Observation of backscattering induced by magnetism in a topological edge state

The boundary modes of topological insulators are protected by the symmetries of the nontrivial bulk electronic states. Unless these symmetries are broken, they can give rise to novel phenomena, such as the quantum spin Hall effect in one-dimensional (1D) topological edge states, where quasiparticle backscattering is suppressed by time-reversal symmetry (TRS). Here, we investigate the properties of the 1D topological edge state of bismuth in the absence of TRS, where backscattering is predicted to occur.
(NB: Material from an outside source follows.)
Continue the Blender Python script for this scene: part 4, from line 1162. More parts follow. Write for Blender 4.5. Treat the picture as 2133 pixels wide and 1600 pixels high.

Using spectroscopic imaging and spin-polarized measurements with a scanning tunneling microscope, we compared quasiparticle interference (QPI) occurring in the edge state of a pristine bismuth bilayer with that occurring in the edge state of a bilayer, which is terminated by ferromagnetic iron clusters that break TRS. Our experiments on the decorated bilayer edge reveal an additional QPI branch, which can be associated with spin-flip scattering across the Brioullin zone center between time-reversal band partners. The observed QPI characteristics exactly match with theoretical expectations for a topological edge state, having one Kramer’s pair of bands. Together, our results provide further evidence for the nontrivial nature of bismuth and in particular, demonstrate backscattering inside a helical topological edge state induced by broken TRS through local magnetism.